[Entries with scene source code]
#####

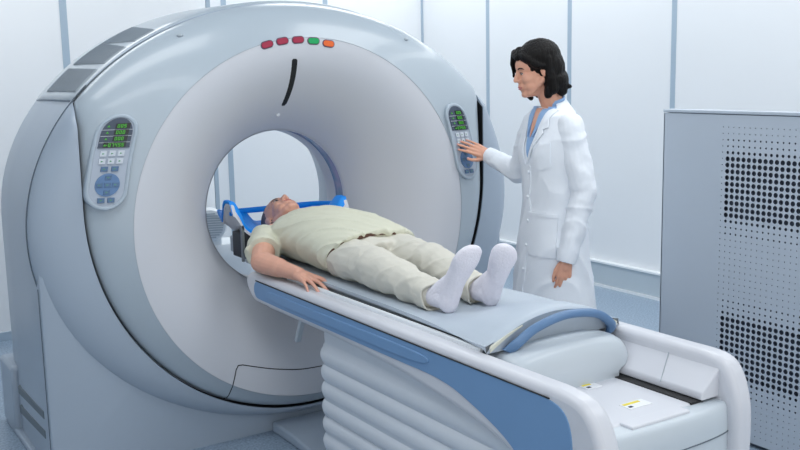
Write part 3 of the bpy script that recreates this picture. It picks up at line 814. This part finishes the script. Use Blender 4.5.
def face_bits(root, M, s, lip, brow, eyes_open=True, iris=BLACK):
    S = M @ Matrix.Scale(s, 4)
    lp = MB()
    u_ = cr([(.0880, -.024, -.0630), (.0950, -.012, -.0595), (.0975, 0, -.0605), (.0950, .012, -.0595), (.0880, .024, -.0630)], 4)
    l_ = cr([(.0878, -.022, -.0640), (.0942, -.011, -.0682), (.0958, 0, -.0690), (.0942, .011, -.0682), (.0878, .022, -.0640)], 4)
    n = len(u_)
    for path, r0 in ((u_, .0032), (l_, .0042)):
        lp.tube([S @ (V(p)+V((.0028, 0, 0))) for p in path], [s*(0.0008+0.72*r0*math.sin(PI*(i+0.3)/(n-0.4))) for i in range(n)], n=8)
    link('lips', lp.mesh(), lip, root)
    for sg in (1, -1):
        e = MB().ell((.0765, sg*.031, -.0012), (.0125, .0135, .0050)); e.xform(S)
        eo = e.build('eye', EYEW if eyes_open else lip, root)
        ir = MB().ell((.0862, sg*.031, -.0020), (.0030, .0072, .0042)); ir.xform(S); ir.build('iris', iris, eo)
        ld = cr([(.081, sg*.0150, -.0015), (.0885, sg*.024, .0052), (.0888, sg*.033, .0058), (.0825, sg*.045, .0010)], 4)
        MB().tube([S @ V(p) for p in ld], .0019*s, n=6).build('eyelashes', brow, root)
        bw = cr([(.0905, sg*.012, .0195), (.0905, sg*.026, .0250), (.0825, sg*.041, .0235), (.0745, sg*.050, .0175)], 4)
        MB().tube([S @ V(p) for p in bw], [s*r for r in ([.0020]+[.0032]*(len(bw)-5)+[.0028, .0022, .0016, .001])], n=6).build('eyebrow', brow, root)
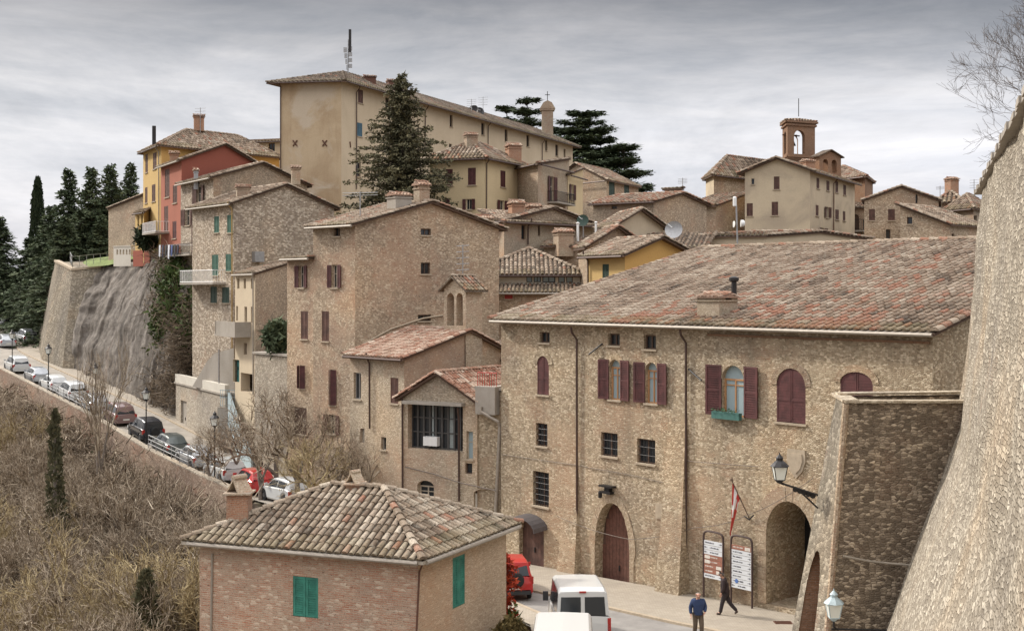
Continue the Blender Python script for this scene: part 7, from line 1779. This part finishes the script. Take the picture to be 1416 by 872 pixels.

#####

* [PROBLEM]: Repeat the material above word for word, please, apart from its images.

* [EXERCISE RESPONSE]:
Write part 3 of the bpy script that recreates this picture. It picks up at line 814. This part finishes the script. Use Blender 4.5.
def face_bits(root, M, s, lip, brow, eyes_open=True, iris=BLACK):
    S = M @ Matrix.Scale(s, 4)
    lp = MB()
    u_ = cr([(.0880, -.024, -.0630), (.0950, -.012, -.0595), (.0975, 0, -.0605), (.0950, .012, -.0595), (.0880, .024, -.0630)], 4)
    l_ = cr([(.0878, -.022, -.0640), (.0942, -.011, -.0682), (.0958, 0, -.0690), (.0942, .011, -.0682), (.0878, .022, -.0640)], 4)
    n = len(u_)
    for path, r0 in ((u_, .0032), (l_, .0042)):
        lp.tube([S @ (V(p)+V((.0028, 0, 0))) for p in path], [s*(0.0008+0.72*r0*math.sin(PI*(i+0.3)/(n-0.4))) for i in range(n)], n=8)
    link('lips', lp.mesh(), lip, root)
    for sg in (1, -1):
        e = MB().ell((.0765, sg*.031, -.0012), (.0125, .0135, .0050)); e.xform(S)
        eo = e.build('eye', EYEW if eyes_open else lip, root)
        ir = MB().ell((.0862, sg*.031, -.0020), (.0030, .0072, .0042)); ir.xform(S); ir.build('iris', iris, eo)
        ld = cr([(.081, sg*.0150, -.0015), (.0885, sg*.024, .0052), (.0888, sg*.033, .0058), (.0825, sg*.045, .0010)], 4)
        MB().tube([S @ V(p) for p in ld], .0019*s, n=6).build('eyelashes', brow, root)
        bw = cr([(.0905, sg*.012, .0195), (.0905, sg*.026, .0250), (.0825, sg*.041, .0235), (.0745, sg*.050, .0175)], 4)
        MB().tube([S @ V(p) for p in bw], [s*r for r in ([.0020]+[.0032]*(len(bw)-5)+[.0028, .0022, .0016, .001])], n=6).build('eyebrow', brow, root)
Continue the Blender Python script for this scene: part 7, from line 1779. This part finishes the script. Take the picture to be 1416 by 872 pixels.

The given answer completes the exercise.